4. Özel yeteneklilerin eğitiminde “süre” uygulaması uygun değildir. Özel yeteneklilerden genelde bir oyun oynamaları, bir pazılı tamamlamaları veya günlük sınıf aktivitelerini yapmaları istenir; diğerlerinin uzun sürede yaptığı görevleri onlar kısa sürede tamamlarlar. Bu yaklaşımlar, eğitim süresinin yüksek kalitede kullanımını engelleyen uygulamalardır.

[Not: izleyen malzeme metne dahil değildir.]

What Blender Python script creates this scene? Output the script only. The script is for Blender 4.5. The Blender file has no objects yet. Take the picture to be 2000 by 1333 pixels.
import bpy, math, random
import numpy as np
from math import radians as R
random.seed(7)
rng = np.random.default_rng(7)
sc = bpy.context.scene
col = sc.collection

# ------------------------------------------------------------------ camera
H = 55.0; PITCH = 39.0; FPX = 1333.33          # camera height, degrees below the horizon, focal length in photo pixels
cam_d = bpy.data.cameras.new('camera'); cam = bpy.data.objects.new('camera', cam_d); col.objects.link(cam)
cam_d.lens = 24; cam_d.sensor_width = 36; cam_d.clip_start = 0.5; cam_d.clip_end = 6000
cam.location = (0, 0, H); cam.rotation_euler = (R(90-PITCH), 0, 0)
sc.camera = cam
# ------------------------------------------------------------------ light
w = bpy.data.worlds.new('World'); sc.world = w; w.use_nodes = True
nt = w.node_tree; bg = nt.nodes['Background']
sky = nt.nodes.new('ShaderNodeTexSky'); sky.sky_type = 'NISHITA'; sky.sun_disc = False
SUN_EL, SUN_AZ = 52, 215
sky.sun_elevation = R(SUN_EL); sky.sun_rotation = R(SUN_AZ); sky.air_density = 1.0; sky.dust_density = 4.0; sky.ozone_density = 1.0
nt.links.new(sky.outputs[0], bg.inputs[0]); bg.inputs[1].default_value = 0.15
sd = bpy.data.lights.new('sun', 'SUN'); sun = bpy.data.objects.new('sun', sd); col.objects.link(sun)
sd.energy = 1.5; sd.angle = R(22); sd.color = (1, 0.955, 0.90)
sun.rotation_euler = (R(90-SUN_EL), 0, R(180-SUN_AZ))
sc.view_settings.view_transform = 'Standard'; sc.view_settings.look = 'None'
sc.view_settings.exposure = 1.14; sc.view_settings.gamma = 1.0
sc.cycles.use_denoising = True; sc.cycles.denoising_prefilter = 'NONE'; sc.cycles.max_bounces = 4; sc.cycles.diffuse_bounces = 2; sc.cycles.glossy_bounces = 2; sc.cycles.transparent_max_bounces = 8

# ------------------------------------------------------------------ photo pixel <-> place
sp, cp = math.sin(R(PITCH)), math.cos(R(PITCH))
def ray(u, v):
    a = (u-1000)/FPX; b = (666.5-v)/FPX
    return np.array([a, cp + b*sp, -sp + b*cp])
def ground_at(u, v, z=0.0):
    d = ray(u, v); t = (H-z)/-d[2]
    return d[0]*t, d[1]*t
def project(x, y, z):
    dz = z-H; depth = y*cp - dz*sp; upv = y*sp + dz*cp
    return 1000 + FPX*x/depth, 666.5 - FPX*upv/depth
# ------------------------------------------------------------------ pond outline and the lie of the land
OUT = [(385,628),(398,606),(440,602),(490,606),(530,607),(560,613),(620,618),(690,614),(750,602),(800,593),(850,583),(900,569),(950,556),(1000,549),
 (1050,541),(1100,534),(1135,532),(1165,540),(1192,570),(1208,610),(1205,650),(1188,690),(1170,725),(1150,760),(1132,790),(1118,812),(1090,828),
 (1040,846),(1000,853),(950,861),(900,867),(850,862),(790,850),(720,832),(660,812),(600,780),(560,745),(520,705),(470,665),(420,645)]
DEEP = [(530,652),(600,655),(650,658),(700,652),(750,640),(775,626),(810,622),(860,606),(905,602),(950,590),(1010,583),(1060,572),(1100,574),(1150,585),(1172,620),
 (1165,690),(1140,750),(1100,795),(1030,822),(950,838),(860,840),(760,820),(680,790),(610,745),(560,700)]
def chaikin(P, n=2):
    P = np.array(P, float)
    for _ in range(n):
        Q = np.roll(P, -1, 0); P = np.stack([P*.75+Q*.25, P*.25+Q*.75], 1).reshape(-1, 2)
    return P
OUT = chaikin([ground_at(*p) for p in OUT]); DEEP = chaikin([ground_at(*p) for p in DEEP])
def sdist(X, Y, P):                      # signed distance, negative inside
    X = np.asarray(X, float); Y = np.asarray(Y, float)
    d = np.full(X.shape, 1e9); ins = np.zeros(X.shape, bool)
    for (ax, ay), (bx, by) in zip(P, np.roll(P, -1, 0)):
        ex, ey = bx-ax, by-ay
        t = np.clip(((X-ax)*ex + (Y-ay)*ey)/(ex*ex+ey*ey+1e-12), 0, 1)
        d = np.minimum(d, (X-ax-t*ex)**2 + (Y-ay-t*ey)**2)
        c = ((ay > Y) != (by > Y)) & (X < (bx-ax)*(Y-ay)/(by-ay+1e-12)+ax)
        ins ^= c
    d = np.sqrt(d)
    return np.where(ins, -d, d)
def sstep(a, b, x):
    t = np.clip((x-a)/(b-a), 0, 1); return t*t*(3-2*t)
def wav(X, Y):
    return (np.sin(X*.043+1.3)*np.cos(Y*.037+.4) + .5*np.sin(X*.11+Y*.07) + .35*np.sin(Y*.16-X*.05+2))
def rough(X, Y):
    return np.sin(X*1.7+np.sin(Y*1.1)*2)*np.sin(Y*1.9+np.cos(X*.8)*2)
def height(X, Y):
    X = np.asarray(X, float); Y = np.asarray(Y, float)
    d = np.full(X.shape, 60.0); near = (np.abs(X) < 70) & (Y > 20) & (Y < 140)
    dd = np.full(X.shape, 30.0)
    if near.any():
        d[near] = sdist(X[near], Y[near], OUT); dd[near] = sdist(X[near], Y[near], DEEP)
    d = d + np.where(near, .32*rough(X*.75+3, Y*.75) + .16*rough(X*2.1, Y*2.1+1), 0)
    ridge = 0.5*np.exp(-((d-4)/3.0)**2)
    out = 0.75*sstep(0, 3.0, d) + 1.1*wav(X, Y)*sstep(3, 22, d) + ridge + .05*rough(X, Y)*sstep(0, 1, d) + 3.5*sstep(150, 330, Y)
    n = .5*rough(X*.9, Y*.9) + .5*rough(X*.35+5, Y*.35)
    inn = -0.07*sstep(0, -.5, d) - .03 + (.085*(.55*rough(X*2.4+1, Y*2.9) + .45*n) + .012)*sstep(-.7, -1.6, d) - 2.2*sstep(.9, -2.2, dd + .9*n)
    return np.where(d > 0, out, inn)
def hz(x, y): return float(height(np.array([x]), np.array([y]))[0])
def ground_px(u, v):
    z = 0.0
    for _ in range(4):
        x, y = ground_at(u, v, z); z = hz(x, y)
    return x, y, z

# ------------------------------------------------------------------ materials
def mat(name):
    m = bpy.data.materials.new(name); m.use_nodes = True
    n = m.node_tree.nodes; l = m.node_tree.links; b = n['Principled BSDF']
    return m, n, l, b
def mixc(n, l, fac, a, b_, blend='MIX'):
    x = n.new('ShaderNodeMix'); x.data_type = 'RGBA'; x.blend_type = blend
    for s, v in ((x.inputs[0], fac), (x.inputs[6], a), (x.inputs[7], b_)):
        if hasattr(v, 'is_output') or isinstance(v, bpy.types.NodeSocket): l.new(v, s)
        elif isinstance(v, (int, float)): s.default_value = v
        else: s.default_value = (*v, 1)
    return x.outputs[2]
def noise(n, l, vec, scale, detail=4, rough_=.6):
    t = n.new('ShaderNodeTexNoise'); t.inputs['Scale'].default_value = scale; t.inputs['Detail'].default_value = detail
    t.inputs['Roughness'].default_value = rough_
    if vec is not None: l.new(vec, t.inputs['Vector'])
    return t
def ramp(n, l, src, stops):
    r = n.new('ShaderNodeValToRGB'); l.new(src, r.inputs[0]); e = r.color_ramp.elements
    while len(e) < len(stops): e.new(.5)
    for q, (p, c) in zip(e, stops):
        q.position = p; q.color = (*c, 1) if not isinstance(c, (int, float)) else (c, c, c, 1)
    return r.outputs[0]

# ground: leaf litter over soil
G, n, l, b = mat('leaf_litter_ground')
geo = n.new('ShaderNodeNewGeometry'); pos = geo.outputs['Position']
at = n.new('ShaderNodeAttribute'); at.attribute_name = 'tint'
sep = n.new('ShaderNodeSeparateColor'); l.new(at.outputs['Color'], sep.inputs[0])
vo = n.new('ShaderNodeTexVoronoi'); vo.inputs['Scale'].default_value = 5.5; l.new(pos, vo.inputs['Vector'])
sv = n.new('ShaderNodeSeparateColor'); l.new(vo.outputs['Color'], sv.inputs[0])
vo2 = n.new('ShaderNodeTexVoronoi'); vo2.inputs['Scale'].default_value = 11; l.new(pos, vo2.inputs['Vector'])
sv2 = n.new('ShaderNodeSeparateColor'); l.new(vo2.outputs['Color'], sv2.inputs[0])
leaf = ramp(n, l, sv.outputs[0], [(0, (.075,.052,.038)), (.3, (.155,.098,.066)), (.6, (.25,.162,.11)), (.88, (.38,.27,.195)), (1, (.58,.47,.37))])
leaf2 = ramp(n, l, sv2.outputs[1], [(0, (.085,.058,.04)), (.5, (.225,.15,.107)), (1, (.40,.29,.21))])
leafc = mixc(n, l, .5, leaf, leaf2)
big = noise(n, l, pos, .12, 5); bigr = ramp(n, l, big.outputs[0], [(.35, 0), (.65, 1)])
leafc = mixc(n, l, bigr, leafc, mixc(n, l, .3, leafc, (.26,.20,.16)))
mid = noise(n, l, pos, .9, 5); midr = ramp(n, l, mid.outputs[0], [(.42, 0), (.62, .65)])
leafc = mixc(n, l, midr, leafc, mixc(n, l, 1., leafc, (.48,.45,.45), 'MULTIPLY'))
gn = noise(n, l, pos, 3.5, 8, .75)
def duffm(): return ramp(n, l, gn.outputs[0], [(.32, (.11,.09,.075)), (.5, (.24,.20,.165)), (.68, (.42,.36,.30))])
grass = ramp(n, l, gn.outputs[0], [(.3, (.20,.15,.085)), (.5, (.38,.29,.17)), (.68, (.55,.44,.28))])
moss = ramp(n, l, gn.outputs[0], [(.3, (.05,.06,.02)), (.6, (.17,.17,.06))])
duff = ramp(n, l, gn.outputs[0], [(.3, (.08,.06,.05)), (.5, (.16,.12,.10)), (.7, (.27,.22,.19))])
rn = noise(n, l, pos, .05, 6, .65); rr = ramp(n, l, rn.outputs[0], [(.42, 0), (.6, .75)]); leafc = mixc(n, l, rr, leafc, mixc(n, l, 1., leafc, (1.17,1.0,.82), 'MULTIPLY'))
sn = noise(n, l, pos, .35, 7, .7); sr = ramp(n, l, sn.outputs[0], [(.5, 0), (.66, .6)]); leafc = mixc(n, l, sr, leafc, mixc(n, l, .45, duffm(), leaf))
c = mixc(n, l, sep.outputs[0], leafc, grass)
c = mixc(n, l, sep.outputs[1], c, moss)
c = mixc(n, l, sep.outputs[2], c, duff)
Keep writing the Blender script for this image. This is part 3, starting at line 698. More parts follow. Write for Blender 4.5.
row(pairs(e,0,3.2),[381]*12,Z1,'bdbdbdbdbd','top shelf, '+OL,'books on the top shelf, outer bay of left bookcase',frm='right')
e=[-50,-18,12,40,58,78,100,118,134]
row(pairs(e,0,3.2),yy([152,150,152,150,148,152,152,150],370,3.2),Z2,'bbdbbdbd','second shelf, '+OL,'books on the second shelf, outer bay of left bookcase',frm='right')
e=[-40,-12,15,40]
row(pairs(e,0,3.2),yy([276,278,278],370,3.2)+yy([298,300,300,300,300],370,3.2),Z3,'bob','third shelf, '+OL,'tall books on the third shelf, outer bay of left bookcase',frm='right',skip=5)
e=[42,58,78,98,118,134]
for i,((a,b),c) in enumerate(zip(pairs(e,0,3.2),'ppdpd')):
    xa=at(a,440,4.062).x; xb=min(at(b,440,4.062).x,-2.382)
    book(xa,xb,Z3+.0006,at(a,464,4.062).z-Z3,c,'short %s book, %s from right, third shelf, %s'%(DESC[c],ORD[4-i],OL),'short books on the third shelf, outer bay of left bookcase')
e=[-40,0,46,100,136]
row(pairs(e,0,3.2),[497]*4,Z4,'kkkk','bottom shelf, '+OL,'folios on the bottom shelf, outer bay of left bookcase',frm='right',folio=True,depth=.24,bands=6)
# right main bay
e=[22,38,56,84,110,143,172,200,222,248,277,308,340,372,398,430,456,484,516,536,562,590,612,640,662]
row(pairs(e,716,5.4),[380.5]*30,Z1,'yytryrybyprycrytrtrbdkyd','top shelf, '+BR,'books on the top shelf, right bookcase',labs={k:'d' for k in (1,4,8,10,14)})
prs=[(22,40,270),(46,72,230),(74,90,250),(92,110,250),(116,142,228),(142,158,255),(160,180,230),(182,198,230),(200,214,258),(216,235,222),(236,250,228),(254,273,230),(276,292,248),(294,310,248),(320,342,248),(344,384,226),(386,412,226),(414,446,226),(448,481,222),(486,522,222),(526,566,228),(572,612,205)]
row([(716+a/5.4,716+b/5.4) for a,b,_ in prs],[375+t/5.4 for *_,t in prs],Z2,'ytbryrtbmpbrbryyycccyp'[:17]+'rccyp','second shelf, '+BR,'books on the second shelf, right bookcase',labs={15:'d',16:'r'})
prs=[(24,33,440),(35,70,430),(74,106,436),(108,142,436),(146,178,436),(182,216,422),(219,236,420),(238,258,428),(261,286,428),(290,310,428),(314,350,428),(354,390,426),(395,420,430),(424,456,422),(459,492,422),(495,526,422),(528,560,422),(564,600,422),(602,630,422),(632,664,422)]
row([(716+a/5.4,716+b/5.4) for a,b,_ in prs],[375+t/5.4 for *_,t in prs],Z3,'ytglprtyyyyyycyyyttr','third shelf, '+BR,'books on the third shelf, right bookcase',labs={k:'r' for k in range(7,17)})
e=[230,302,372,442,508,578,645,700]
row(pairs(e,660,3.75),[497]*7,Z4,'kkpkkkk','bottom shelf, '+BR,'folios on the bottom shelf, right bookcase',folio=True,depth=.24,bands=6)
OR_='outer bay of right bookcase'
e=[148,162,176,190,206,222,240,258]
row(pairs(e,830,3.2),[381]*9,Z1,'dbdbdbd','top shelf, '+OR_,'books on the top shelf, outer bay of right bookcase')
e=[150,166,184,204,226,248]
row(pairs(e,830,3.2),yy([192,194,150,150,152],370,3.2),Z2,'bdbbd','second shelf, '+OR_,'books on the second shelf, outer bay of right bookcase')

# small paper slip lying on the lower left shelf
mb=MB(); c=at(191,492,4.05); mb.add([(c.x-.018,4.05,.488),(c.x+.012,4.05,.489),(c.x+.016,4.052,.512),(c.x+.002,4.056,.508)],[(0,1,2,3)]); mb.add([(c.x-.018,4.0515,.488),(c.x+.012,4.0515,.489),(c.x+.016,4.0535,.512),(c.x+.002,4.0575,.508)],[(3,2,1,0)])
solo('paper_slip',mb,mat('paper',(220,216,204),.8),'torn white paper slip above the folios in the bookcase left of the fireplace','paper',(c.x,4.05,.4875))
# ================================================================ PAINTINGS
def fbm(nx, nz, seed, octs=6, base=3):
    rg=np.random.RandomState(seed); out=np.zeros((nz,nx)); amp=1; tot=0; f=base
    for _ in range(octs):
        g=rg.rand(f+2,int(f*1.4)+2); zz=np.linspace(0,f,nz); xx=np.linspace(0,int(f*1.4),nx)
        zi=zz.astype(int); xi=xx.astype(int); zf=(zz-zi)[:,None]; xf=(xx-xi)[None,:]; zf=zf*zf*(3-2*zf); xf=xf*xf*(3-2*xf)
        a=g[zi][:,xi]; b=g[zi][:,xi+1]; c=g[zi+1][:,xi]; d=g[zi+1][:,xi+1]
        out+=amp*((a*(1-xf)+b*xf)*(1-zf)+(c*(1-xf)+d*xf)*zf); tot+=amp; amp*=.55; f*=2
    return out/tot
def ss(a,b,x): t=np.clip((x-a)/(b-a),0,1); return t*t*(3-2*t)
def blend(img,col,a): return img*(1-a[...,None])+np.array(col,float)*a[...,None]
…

5. Özel yeteneklilerin eğitiminde öğrenciye “küçük öğretmen” veya öğretmen rolü vererek değerli zamanı harcamak uygun değildir. Tüm öğrenciler ihtiyaç duyduklarında süreçleri netleştirme ve birbirlerine destek olmada bir diğeri için çalışma arkadaşıdır. Bu durum, genel eğitimde zorlanan öğrenciler için özel yeteneklilerin çok zaman kaybetmesinden biraz farklıdır. Bazı eğitimciler sınav notlarının nasıl olsa yüksek olduğunu söyleyerek bunun özel yeteneklilere fazla zarar vermediğini ileri sürer. Bu ise, iyi planlanmış yeni fikirlerin ve becerilerin öğrenilmesinde harcanacak zamanın boşa harcandığının itirafından başka bir şey değildir.


Özel yeteneklilerin eğitiminde bölük pörçük öğrenme deneyimleri uygun değildir. Bir çocuk çok yetenekli bir piyanist ise çocuğu oyuncak piyano ile oynatan, müzik dünyasındaki olağandışı hikayeleri okutan, müzisyenlerin isimlerinin bulunduğu pazıları tamamlamasını isteyen müzik öğretmeninin kalitesi sorgulanmalıdır. Bunun yerine çocuk, sürekli artan dozda ve müziğin farklı formlarında doğrudan müzik teorisine ve performansa yöneltilmelidir. Genç bir piyanistin, bir müzisyenin nasıl düşündüğünü ve çalıştığını öğrenmesini, piyanoda uzman seviyesinde kendi hareketlerini geliştirmesini bekleriz. Bulmaca tamamlamak, müzikal enstrüman yapmak ve hayat hikayeleri okumak bir müzisyenin hayatını ancak zenginleştirebilir, ancak bunlar müzikte ileri düzey becerilerin gelişimini desteklemez. Aynı şey matematik, tarih, bilim ve benzerleri için de geçerlidir.